I have spoken Truth to a little girl’s fears, empowered her with an emotional vocabulary, and watch it all fade away in the span of a day only to have it return in full force the next.
I have explained too much and also not enough.
I have nitpicked and critiqued.
I have not looked, listened, and felt in emotional first aid emergencies. And everyone knows you need to do that.
“I have been woken up, shaken up, thrown up, loved up, and shut up. I have never quite, completely, ever given up.” - Lisa-Jo Baker
And yes, that.
I am halfway to insanity on most days but still want to come home to the eyes of these children, the arms of my husband.
I would have never guessed this life for myself in a million years. My womb wants to fight me on this one. My womb insists it is still empty and on the bad days, it cries out for more.
I know better because just when I think they hate me they shock me with arms that reach for me.
I know better because just when I think I have done or said that thing to tip them over the edge, there is a knock on the door asking for one last hug goodnight.
I know better because God called me here and spoke to me clear and plain that these were the needy children I was to serve, not the ones in Honduras or Uganda.
And though wet towels left on the floor sends me through the roof, I can barely believe we own this beautiful house and live in this beautiful town and have the good neighbors and church families that we do.
I am amazed that after five years I can say to the kids, “I can’t believe how much you’ve grown.”
Stepmothers get such the bad rap and though I’ve been on the spitting end of hateful words and slammed doors and torn up pictures and scratched up gifts, I know that I love them with all the love that a womb can hold.
They are mine, too. Not born in my womb, but in my heart. And not right from the start, but in time.
Our love for each other is by choice and earned intentionally. It hasn't been there “since their first breath,” but it’s grown over time and past shirt sizes.

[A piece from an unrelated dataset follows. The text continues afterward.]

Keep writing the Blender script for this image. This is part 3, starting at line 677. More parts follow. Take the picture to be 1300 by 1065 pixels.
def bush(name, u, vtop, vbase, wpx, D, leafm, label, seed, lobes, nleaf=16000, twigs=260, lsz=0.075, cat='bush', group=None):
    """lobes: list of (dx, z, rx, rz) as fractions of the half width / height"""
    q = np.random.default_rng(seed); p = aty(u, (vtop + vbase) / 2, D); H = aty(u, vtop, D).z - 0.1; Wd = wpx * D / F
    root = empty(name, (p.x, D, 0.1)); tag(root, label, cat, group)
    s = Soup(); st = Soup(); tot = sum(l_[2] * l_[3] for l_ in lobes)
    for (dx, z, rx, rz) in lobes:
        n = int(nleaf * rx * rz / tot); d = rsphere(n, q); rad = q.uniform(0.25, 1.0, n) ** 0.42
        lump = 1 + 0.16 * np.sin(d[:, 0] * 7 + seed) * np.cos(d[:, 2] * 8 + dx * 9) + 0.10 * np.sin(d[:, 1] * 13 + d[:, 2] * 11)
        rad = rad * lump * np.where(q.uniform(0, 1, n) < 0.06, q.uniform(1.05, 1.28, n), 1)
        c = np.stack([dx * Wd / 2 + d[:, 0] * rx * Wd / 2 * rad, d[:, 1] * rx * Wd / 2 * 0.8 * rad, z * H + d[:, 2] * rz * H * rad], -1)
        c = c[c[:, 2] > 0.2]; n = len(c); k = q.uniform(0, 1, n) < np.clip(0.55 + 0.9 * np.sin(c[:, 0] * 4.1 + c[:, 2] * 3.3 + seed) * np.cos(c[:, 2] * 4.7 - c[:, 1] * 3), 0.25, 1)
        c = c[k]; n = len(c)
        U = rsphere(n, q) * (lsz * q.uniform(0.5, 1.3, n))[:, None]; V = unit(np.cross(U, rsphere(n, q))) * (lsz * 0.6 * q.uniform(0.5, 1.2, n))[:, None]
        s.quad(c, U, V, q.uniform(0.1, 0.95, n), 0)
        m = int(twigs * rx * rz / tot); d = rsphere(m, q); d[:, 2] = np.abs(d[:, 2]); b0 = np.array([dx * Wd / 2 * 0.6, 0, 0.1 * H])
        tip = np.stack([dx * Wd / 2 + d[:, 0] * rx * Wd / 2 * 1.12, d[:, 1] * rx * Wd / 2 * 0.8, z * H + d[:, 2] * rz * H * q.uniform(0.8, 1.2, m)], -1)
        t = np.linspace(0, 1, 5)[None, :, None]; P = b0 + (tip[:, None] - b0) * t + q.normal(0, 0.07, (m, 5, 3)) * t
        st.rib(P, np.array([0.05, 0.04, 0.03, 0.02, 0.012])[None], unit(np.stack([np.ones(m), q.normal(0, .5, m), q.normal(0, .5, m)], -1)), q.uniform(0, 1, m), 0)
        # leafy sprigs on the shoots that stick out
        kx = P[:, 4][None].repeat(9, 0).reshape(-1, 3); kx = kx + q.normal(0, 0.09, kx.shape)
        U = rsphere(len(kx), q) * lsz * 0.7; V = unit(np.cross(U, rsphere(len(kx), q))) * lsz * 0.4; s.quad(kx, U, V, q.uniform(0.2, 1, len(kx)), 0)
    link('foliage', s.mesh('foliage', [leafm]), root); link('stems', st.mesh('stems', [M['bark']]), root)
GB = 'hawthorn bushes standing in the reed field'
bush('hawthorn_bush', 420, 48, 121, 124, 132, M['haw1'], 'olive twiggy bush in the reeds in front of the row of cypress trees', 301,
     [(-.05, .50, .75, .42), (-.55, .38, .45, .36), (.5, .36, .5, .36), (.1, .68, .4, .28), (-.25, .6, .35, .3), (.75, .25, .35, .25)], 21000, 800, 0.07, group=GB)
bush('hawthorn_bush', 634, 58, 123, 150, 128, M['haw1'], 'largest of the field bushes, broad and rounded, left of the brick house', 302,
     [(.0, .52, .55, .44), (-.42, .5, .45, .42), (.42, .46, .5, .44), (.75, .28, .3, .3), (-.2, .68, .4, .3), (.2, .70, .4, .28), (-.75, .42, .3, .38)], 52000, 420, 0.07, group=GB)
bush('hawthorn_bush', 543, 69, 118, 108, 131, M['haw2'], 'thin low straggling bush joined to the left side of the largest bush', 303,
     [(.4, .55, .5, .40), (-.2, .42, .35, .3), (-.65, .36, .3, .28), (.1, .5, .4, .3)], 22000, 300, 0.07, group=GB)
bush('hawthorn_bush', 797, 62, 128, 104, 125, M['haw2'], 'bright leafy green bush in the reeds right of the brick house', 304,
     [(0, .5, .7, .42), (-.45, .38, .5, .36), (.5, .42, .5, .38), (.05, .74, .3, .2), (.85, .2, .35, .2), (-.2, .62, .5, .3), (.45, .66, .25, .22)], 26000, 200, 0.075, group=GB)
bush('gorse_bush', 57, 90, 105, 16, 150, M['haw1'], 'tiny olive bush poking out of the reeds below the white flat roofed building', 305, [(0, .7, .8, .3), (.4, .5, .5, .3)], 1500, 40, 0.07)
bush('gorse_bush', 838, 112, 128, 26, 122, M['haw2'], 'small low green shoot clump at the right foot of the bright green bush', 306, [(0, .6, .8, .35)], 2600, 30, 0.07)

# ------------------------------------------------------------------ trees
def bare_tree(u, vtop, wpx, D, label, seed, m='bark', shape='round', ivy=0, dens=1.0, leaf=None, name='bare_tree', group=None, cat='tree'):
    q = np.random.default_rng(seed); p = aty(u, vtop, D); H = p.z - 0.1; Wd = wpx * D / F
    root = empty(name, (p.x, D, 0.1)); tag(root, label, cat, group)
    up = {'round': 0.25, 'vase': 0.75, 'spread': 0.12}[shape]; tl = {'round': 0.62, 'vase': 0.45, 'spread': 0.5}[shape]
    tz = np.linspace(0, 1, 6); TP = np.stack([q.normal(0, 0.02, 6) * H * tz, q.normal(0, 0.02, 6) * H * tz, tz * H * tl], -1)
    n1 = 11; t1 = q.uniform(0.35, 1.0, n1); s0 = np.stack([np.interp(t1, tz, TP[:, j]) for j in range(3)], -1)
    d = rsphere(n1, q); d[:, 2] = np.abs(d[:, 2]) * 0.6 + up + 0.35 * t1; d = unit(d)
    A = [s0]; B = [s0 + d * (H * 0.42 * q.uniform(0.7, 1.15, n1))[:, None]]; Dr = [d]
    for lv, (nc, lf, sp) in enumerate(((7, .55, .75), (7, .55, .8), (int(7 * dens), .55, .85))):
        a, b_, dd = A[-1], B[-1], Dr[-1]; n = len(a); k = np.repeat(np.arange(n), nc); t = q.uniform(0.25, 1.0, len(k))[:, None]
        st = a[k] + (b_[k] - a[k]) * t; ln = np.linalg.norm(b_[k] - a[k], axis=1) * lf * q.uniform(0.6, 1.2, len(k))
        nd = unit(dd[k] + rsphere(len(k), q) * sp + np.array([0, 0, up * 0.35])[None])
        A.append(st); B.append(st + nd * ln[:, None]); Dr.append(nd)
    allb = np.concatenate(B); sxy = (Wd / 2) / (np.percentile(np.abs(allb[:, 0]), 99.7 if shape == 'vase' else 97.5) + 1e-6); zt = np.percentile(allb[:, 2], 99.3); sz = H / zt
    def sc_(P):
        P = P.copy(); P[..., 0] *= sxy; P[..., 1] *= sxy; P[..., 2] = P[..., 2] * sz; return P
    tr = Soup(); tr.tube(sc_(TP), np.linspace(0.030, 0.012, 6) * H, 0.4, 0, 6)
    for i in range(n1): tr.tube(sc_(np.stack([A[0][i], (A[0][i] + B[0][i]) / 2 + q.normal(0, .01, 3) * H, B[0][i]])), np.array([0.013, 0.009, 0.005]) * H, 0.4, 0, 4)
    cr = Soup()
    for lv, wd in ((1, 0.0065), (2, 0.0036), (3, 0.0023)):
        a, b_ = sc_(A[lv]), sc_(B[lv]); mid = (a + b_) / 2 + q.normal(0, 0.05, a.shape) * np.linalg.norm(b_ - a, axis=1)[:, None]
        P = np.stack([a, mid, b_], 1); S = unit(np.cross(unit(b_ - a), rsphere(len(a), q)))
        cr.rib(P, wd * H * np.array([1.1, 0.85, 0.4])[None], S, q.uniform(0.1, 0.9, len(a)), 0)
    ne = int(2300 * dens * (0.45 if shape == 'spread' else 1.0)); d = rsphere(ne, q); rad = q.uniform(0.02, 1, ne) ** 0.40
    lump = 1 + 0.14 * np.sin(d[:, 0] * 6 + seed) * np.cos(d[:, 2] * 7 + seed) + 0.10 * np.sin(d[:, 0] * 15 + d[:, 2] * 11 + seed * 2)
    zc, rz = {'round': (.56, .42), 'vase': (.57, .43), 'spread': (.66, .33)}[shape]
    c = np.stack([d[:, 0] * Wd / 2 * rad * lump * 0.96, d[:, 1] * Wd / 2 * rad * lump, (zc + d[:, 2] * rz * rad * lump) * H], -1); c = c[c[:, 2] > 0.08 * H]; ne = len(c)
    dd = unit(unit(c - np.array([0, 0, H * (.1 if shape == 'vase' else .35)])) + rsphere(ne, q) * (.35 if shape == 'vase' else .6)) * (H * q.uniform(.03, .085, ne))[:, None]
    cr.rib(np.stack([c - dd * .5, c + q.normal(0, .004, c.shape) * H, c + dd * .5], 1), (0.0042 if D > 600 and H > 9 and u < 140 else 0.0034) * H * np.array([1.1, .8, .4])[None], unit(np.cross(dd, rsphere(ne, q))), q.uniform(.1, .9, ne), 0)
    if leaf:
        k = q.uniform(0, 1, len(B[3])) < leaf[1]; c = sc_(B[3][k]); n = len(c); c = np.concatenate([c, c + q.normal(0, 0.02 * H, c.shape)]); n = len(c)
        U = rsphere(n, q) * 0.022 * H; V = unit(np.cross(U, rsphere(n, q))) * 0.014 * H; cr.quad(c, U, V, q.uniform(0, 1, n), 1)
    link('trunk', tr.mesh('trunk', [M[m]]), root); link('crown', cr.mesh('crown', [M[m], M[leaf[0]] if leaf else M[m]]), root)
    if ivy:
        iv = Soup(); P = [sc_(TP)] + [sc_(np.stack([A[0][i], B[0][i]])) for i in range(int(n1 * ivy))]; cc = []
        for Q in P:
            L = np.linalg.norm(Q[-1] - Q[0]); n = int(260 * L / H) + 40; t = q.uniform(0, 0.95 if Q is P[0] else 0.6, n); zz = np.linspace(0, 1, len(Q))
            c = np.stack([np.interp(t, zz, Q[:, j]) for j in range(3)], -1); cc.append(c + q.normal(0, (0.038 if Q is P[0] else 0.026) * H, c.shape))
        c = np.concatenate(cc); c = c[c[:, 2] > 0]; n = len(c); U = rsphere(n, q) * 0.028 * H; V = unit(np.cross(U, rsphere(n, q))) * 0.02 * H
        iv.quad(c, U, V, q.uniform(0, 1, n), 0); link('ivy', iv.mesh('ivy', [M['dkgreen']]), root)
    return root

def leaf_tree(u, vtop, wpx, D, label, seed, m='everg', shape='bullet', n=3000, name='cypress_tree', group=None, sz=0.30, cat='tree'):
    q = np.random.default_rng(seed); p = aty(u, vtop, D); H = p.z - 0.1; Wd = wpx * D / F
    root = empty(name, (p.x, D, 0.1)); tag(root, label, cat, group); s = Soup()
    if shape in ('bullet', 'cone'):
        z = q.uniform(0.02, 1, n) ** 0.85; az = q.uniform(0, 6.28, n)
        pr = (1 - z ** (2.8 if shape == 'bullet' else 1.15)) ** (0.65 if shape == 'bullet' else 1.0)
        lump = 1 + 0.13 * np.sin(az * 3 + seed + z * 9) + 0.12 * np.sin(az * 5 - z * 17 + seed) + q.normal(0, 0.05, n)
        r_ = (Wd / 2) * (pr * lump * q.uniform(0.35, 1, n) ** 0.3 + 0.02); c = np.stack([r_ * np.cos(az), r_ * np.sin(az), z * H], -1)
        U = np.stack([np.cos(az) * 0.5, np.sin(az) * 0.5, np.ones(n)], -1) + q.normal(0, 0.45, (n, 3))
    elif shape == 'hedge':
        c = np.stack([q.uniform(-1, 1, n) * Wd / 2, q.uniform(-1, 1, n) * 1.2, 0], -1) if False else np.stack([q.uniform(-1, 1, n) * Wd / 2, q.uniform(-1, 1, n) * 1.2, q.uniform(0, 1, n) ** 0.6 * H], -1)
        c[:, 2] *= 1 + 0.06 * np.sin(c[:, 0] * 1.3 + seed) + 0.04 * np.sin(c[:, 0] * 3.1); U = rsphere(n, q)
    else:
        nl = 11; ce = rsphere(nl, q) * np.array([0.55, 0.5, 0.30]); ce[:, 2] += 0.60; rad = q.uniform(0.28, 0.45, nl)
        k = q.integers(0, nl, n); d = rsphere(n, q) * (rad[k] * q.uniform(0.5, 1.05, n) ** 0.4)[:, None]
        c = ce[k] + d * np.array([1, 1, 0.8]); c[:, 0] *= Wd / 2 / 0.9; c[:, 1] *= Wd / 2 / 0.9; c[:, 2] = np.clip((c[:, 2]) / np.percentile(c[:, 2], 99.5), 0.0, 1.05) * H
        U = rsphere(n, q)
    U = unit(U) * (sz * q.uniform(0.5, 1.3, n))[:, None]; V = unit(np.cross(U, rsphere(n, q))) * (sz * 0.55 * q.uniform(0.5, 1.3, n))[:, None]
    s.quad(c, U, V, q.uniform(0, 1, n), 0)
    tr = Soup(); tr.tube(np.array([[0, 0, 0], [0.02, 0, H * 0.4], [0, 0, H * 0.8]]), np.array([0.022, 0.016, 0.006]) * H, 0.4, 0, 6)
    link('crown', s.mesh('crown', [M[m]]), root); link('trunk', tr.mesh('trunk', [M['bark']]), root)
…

“I am out of my mind and in my calling and desperate for five minutes alone and a lifetime together.” - Lisa-Jo Baker
Oh, and so much of that.
I want to slow down and listen to the wise words of other mothers around me, words to heed time and squeeze the small moments because memories aren’t as tangible.
I want a better sense of humor, to not be so weepy, but I want to teach the ability to let out the icky feelings and then be okay.
“These are the good days, the glory days, the slow-as-molasses days. These are the fast years, the wonder years, the how-do-I-find-words years.” - Lisa Jo Baker
These are days I want to stretch to infinity and stop all at once. These are days of contradictions and confusion, desperation and howling at the moon.
And I wouldn’t change any of it.
My womb might not have guessed I’d never bear children. But my heart always knew I would love them.